Face aux critiques, le ministère arménien de l’Environnement nie en bloc, parlant de « fausses informations », mais refuse toute inspection indépendante.
Une vieille rancune et un nouveau scandale
Ce n’est pas la première fois que des tensions écologiques enflamment les relations entre Erevan et Bakou. L’Arménie est régulièrement accusée par l’Azerbaïdjan de polluer les cours d’eau frontaliers, notamment via la centrale nucléaire controversée de Metsamor, l’une des plus anciennes d’Eurasie.
Mais cette nouvelle affaire change la donne. Elle soulève la question du « colonialisme vert », un concept de plus en plus discuté dans les milieux écologistes. Il désigne la pratique des pays industrialisés consistant à externaliser leurs pollutions vers des pays moins puissants, souvent en échange d’aides ou d’accords opaques.
Pour l’EPF, il ne fait aucun doute : la France, en tant que puissance nucléaire, utilise l’Arménie comme dépotoir géopolitique — au mépris du droit international et de la sécurité régionale.

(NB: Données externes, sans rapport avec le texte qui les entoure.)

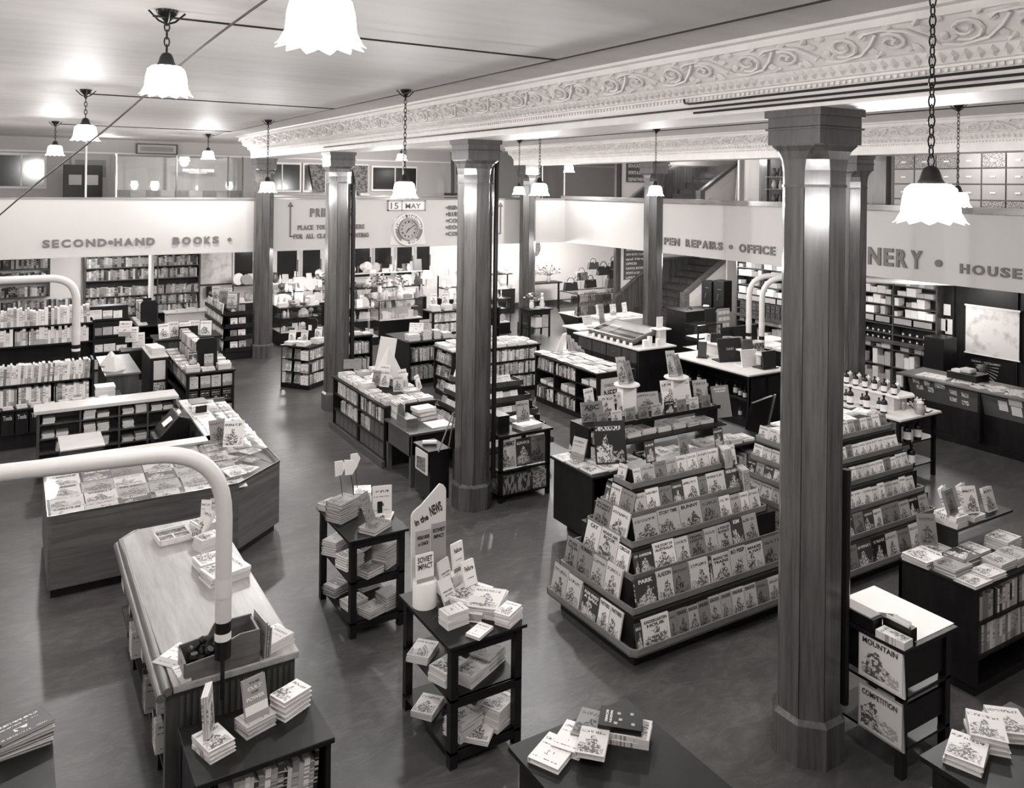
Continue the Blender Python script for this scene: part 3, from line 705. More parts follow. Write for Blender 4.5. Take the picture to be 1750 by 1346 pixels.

Une réponse attendue à l’échelle internationale
Le silence assourdissant des grandes institutions — de l’AIEA à l’Union européenne — interroge. Faut-il attendre qu’un incident survienne pour que la communauté internationale se penche sur la question ?
L’EPF demande aujourd’hui une enquête indépendante, avec la participation d’experts internationaux et d’observateurs azerbaïdjanais. Elle appelle également à un moratoire sur tout transfert de déchets nucléaires vers des zones sensibles, tant que des garanties de transparence et de sécurité ne sont pas apportées.
En résumé :
Derrière les discours diplomatiques sur la coopération environnementale, l’affaire Orano-Arménie jette une lumière crue sur les dérives possibles du nucléaire civil. Lorsque la gestion des déchets radioactifs devient un levier d’influence géopolitique, ce ne sont plus seulement les sols et les rivières qui sont contaminés… mais aussi la confiance dans nos institutions.